Experts say the tariff announcement has already triggered caution in equity markets. Analysts note that even if the direct trade impact is limited, uncertainty surrounding US sanctions policy tends to weigh on global risk appetite.

Some strategists believe India may escape significant damage due to its limited trade volume with Iran. They point out that larger economies such as China, which have far deeper commercial ties with Tehran, are likely to face a heavier impact if the tariff framework is fully enforced.

Nevertheless, India’s historical energy ties with Iran continue to draw attention. In the past, New Delhi imported substantial volumes of Iranian crude and even explored alternative payment mechanisms, including rupee-based settlements. While oil imports from Iran have declined sharply due to sanctions, any escalation in restrictions could still influence energy diplomacy and long-term trade planning.

Market experts also highlight that global oil supply dynamics may cushion the impact.
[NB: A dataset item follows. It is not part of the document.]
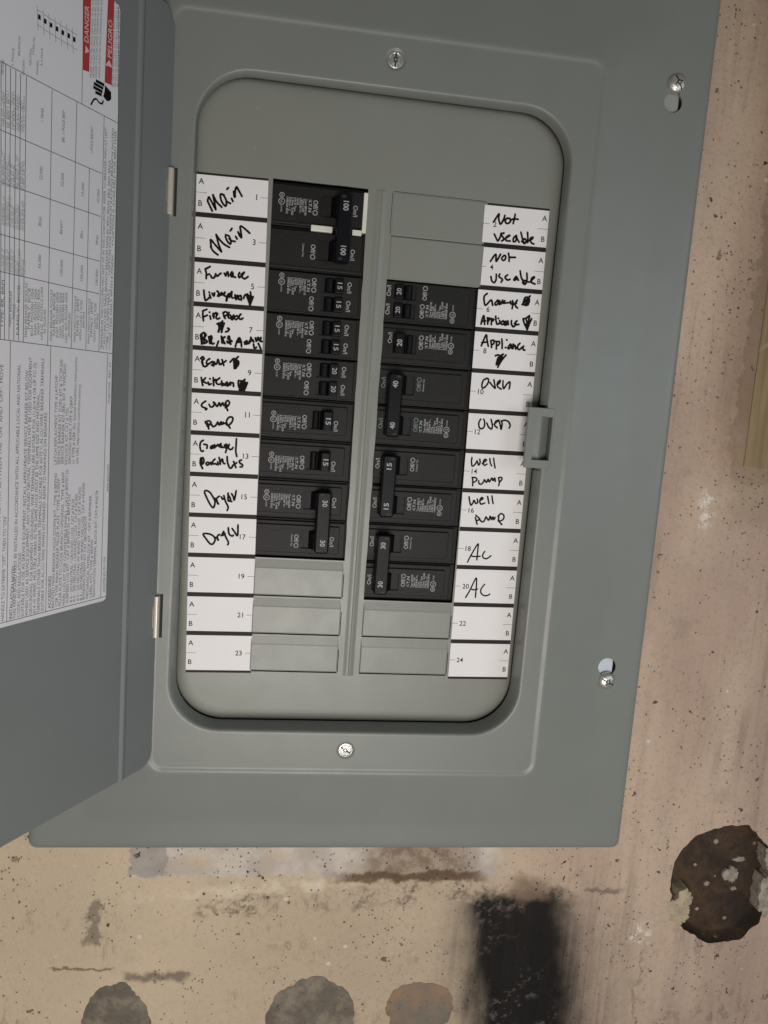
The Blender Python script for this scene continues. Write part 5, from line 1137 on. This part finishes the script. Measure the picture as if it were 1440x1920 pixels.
def toggle_single(zc, u, hz, amp, top=6.4):
    mb = MB()
    pr = [(-u + .2, 5.5), (-u - .1, FY - top + .6), (-u - .9, FY - top), (-u - 5.3, FY - top + .1), (-u - 6.0, FY - top + .9), (-u - 7.4, FY - 1.0), (-u - 8.3, 5.5)]
    mb.prism(pr, 'z', zc - hz, zc + hz, 'toggle', .35)
    bar = [(-u - 7.9, 5.2)] + [(-u - 10.1 + 2.2 * math.cos(a), FY + 1.6 - 1.9 * math.sin(a)) for a in (math.radians(d) for d in (20, 60, 90, 120, 160))] + [(-u - 13.0, 6.0)]
    mb.prism(bar, 'z', zc - hz + .3, zc + hz - .3, 'toggle', .2, 1)
    text(mb, amp, (-u - 4.3, FY - top - .03, zc + 1.9), UX, UY, 3.0, 'print', 'l', 4.1, 2)
    return mb
def toggle_tandem(zc, u, hz, amp):
    mb = MB()
    mb.box(-u - 5.0, -u, FY - 2.6, 5, zc - hz, zc + hz, 'toggle', .35)
    bar = [(-u - 4.6, 5.2), (-u - 5.2, FY + .5)] + [(-u - 8.3 + 2.6 * math.cos(a), FY + .6 - 2.4 * math.sin(a)) for a in (math.radians(d) for d in (30, 60, 90, 120, 150))] + [(-u - 12.6, 6.0)]
    mb.prism(bar, 'z', zc - hz + .25, zc + hz - .25, 'toggle', .2, 1)
    text(mb, amp, (-u - 3.6, FY - 2.63, zc + 1.9), UX, UY, 2.8, 'print', 'l', 3.9, 1)
    return mb
def toggle_double(z1, z2, u, w, amp, top=9.0, m='print'):
    mb = MB()
    L = abs(z1 - z2) / 2 + 7.0
    zc = (z1 + z2) / 2
    out = rrect(-u - w, -u, zc - L, zc + L, 2.0, 5)
    rings = [[(p[0], FY - .6, p[1]) for p in out]]
    for ins, y in ((.0, FY - top + 1.4), (.35, FY - top + .5), (1.0, FY - top)):
        rings.append([(p[0], y, p[1]) for p in rrect(-u - w, -u, zc - L, zc + L, 2.0, 5, ins)])
    mb.loft(rings, 'toggle')
    mb.add(rings[-1], [tuple(range(len(out)))], 'toggle')
    for z in (z1, z2):
        pr = [(-u - .6, 5.8), (-u - .6, FY - 1), (-u - w - .3, FY - 5.4), (-u - w - 2.6, FY - 1.4), (-u - w - 4.6, 5.8)]
        mb.prism(pr, 'z', z - 5.6, z + 5.6, 'toggle', .3, 1)
        mb.box(-u - w + 2.0, -u - w + 4.4, FY - top - .05, FY - top + .4, z - (5.6 if z == z2 else -4.3), z - (4.3 if z == z2 else -5.6), 'groove')
        text(mb, amp, (-u - w * .58 - .3, FY - top - .03, z + (1.9 if len(amp) < 3 else 2.5)), UX, UY, 3.0, m, 'l', 4.2 if len(amp) < 3 else 5.4, 2)
    return mb

def breaker(kind, k, right, amp, label, extra=None):
    """kind: single / tandem / double; k = first row; returns the root empty"""
    n = 2 if kind == 'double' else 1
    zc = rowz(k + n / 2)
    loc = Matrix.Translation(Vector((-3.2 * MM, 0, zc * MM)))
    if right:
        loc = loc @ Matrix.Rotation(math.pi, 4, 'Y')
    root = thing('circuit_breaker', label, 'circuit breaker', M_DEAD @ loc, 'black circuit breakers in the panel')
    mb = MB()
    main = extra == 'main'
    m = 'printdim' if extra == 'worn' else 'print'
    if kind == 'single':
        pole_body(mb, 0, [(17.2, 31.6, -5.9, 5.9)])
        on_mark(mb, 15.0, 0.2, FY - .03)
        off_mark(mb, 34.6, 2.6, FY - .03)
        spec_block(mb, 1.6, FY - .03, spec_lines(amp, 1, False), 38.0, 40.3, 1.5, ul=53.6)
        tg = [toggle_single(0, 17.4, 5.7, amp)]
    elif kind == 'tandem':
        pole_body(mb, 0, [(15.6, 29.2, 1.0, 10.0), (15.6, 29.2, -10.0, -1.0)], hz=11.6, u0=6.0, tandem=True)
        for z in (5.5, -5.5):
            on_mark(mb, 12.2, z + 2.9, FY - .03)
            off_mark(mb, 33.6 if z > 0 else 34.6, z + 3.6, FY - .03)
        # printed recess outline
        spec_block(mb, 8.0, FY - .03, spec_lines(amp, 1, True), 36.8, 39.0, 1.42, ul=53.0)
        tg = [toggle_tandem(z, 15.9, 4.2, amp) for z in (5.5, -5.5)]
    else:
        z1, z2 = PITCH / 2, -PITCH / 2
        u = 14.2 if main else 15.2
        w = 8.4 if main else 9.0
        for z in (z1, z2):
            pole_body(mb, z, [(u - .5, 32.4, z - 5.9, z + 5.9)], hz=10.2 if main else 8.9, u0=6.0 if main else 8.2)
            on_mark(mb, 11.6 if main else 13.0, z + 2.4, FY - .03, m)
            off_mark(mb, 35.4, z + 3.0, FY - .03, m)
        zs, zt_ = (z1, z2)
        spec_block(mb, zs + 3.2, FY - .03, spec_lines(amp, 2, False), 38.6, 41.2, 1.56, ul=55.4)
        text(mb, 'Common Trip', (-38.2 - (3.6 if main else .6), FY - .03, zt_ + 3.0), UX, UY, 1.1, 'print', 'l', 7.6, 1, 2)
        tg = [toggle_double(z1, z2, u, w, amp, 9.0, m if main else 'print')]
    mb.build('body', root, Matrix.Identity(4))
    for t in tg:
        t.build('toggle', root, Matrix.Identity(4))
    if main:
        mb = MB()
        mb.box(-7.0, -4.5, FY - .9, FY + 4, PITCH / 2 - 12.8, PITCH / 2 + 10.2, 'white_plastic', .3)
        mb.box(-12.6, -7.01, FY - .9, FY + 4, -2.0, 1.1, 'white_plastic', .3)
        mb.box(-37.4, -24.6, FY - 1.2, FY + 4, -2.0, 1.5, 'white_plastic', .5)
        mb.build('retaining_clip', root, Matrix.Identity(4))
    return root

breaker('double', 0, False, '100', 'two-pole 100 amp main breaker with white strip between its halves', 'main')
breaker('tandem', 2, False, '15', 'twin-toggle 15 breaker directly beneath the 100 amp main breaker')
breaker('tandem', 3, False, '15', 'twin-toggle 15 breaker between another twin 15 and the left twin 20')
breaker('tandem', 4, False, '20', 'twin-toggle 20 breaker beside the handwritten Kitchen box')
breaker('single', 5, False, '15', 'single-toggle 15 breaker beside the handwritten cump pump box')
breaker('single', 6, False, '15', 'single-toggle 15 breaker beside the handwritten Garage/porch lts box')
breaker('double', 7, False, '30', 'two-pole 30 breaker with tied handle beside the Dryer boxes')
breaker('tandem', 2, True, '20', 'twin-toggle 20 breaker topmost in the right column')
breaker('single', 3, True, '20', 'single-toggle 20 breaker in the right column beside the Appliance box')
breaker('double', 4, True, '40', 'two-pole 40 breaker with tied handle beside the Oven boxes', 'worn')
breaker('double', 6, True, '15', 'two-pole 15 breaker with tied handle beside the Well pump boxes')
breaker('double', 8, True, '30', 'two-pole 30 breaker with tied handle beside the Ac boxes')

bpy.context.view_layer.update()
With increased supply from countries like Venezuela and ample global inventories, oil prices may remain relatively stable, reducing inflationary spillovers for India.

Another major source of investor anxiety lies in the stacking effect of tariffs. Analysts explain that the proposed 25% tariff is designed as a secondary trade penalty, intended to pressure countries into aligning with US foreign policy objectives. If layered on top of existing import duties, it could sharply raise effective tariff rates and disrupt global supply chains.

This approach, experts warn, introduces policy unpredictability and could fuel volatility across currencies, commodities and equity markets worldwide.

For now, Indian investors are expected to remain cautious as clarity emerges on how the US implements the tariff regime and how major economies respond. While India’s direct exposure remains limited, broader consequences will depend on developments in Iran, global oil prices and Washington’s next moves.